§ **DATASET EXTRACT**
==========
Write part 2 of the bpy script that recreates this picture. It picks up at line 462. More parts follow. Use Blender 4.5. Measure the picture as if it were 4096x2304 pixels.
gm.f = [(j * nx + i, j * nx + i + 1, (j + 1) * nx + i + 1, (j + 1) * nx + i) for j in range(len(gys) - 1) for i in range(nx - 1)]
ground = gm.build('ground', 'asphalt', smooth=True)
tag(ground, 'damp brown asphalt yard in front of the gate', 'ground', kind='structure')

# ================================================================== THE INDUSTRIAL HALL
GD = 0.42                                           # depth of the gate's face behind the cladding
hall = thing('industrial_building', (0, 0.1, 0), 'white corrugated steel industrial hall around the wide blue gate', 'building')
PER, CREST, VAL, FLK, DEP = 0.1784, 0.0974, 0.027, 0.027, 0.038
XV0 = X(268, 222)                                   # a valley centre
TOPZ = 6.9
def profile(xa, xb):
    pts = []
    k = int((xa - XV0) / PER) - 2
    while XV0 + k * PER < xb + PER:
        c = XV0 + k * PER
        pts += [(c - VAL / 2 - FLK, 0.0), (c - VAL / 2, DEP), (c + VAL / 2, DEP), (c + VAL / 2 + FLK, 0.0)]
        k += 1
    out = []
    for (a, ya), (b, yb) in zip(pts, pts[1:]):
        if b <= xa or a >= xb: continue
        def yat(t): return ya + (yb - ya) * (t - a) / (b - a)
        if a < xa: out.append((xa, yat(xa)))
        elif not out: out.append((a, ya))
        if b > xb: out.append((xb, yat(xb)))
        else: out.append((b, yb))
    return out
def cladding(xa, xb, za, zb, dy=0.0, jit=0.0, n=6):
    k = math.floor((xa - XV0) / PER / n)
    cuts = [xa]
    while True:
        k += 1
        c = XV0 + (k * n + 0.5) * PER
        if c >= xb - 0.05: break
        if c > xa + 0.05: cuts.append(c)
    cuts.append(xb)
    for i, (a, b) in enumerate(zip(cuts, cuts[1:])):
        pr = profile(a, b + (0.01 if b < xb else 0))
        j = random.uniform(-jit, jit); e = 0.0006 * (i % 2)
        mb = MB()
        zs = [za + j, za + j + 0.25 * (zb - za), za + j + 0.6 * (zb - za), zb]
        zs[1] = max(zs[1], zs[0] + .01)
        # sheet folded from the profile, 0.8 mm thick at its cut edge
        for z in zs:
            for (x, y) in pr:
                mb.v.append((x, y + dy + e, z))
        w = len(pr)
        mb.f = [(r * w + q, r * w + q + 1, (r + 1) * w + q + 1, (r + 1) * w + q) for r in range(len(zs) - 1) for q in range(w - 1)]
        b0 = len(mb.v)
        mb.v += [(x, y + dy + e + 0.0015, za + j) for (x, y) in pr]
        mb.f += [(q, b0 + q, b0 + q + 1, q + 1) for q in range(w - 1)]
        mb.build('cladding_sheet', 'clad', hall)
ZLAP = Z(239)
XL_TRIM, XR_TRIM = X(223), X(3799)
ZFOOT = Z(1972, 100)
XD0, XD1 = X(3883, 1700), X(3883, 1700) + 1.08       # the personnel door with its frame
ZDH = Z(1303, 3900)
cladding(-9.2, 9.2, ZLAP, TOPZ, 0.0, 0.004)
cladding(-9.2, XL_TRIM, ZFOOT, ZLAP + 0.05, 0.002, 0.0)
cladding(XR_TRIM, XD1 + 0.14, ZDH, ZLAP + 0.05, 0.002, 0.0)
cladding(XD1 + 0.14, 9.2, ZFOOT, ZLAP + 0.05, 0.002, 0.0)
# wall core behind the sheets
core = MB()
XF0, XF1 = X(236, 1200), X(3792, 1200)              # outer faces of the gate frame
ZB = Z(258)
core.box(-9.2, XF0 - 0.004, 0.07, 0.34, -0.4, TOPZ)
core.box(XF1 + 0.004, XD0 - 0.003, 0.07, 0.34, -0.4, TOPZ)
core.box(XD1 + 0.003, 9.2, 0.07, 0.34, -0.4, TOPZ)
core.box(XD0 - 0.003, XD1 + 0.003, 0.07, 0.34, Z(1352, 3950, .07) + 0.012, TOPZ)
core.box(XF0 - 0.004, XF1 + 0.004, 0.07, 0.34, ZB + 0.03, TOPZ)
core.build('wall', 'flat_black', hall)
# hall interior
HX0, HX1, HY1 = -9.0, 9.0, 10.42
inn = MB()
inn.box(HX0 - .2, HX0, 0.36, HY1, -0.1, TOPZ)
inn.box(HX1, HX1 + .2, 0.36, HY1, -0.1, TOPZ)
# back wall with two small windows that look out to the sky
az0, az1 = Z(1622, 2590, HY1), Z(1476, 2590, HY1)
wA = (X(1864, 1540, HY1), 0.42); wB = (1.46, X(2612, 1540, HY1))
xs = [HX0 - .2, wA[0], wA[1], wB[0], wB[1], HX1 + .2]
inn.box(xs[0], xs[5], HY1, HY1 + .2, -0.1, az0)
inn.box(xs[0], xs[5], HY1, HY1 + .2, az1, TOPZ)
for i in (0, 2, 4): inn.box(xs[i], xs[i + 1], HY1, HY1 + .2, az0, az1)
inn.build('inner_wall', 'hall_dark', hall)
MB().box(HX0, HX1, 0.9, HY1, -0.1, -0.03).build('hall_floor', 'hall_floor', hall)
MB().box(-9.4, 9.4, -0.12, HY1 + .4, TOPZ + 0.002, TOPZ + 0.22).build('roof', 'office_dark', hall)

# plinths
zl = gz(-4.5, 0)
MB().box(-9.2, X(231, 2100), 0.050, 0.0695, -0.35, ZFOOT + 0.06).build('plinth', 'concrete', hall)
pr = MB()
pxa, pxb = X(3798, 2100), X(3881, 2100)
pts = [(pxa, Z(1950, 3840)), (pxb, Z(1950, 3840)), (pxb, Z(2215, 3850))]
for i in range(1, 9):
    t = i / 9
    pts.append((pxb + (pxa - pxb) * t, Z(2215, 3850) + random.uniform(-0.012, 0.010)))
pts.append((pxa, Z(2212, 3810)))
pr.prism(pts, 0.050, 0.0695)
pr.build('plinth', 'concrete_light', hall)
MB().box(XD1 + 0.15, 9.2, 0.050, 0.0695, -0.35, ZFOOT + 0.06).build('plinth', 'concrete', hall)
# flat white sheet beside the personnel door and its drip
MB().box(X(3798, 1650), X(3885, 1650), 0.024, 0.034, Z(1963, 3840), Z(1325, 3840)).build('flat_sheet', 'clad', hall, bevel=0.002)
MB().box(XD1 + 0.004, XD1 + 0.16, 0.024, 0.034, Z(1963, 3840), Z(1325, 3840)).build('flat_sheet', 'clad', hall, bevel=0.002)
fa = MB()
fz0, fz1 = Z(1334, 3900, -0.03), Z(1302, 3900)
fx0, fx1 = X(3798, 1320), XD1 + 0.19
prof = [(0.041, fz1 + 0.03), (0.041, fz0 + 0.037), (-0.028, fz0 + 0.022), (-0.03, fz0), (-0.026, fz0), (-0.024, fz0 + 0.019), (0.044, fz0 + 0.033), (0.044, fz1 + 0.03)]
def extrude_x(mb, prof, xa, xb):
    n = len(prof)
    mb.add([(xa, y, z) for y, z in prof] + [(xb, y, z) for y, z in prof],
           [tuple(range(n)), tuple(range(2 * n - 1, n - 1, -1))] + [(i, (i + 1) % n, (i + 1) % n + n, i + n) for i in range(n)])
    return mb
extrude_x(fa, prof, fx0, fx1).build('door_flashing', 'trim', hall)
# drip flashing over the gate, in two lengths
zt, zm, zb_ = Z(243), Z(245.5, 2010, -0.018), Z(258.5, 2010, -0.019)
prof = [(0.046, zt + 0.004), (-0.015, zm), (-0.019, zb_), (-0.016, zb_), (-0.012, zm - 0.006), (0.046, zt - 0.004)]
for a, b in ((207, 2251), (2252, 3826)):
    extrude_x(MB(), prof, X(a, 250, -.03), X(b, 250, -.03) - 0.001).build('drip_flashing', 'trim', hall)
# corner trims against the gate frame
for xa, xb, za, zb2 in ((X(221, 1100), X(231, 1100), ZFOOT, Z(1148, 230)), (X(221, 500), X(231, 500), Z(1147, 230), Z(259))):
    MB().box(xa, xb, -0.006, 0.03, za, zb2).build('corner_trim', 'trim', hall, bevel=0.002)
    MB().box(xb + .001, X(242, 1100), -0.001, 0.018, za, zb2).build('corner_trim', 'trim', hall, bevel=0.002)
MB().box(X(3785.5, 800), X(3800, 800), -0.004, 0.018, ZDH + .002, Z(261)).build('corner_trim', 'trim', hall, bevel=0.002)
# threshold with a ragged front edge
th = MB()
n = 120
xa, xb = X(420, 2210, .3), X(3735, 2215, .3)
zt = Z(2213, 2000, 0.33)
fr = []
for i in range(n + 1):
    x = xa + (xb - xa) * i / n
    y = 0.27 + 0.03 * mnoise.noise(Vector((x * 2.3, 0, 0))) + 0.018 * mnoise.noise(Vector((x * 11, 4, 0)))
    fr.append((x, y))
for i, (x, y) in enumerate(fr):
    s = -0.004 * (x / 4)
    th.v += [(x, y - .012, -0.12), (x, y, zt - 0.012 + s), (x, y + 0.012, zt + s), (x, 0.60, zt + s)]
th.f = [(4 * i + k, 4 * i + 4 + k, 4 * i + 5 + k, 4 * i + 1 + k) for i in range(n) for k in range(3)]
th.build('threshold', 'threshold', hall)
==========
§ **WORK REQUIRED**
Filter out all lines lacking the word "with" and copy the rest.

§ **SOLVED PROBLEM**
XD0, XD1 = X(3883, 1700), X(3883, 1700) + 1.08       # the personnel door with its frame
# back wall with two small windows that look out to the sky
# threshold with a ragged front edge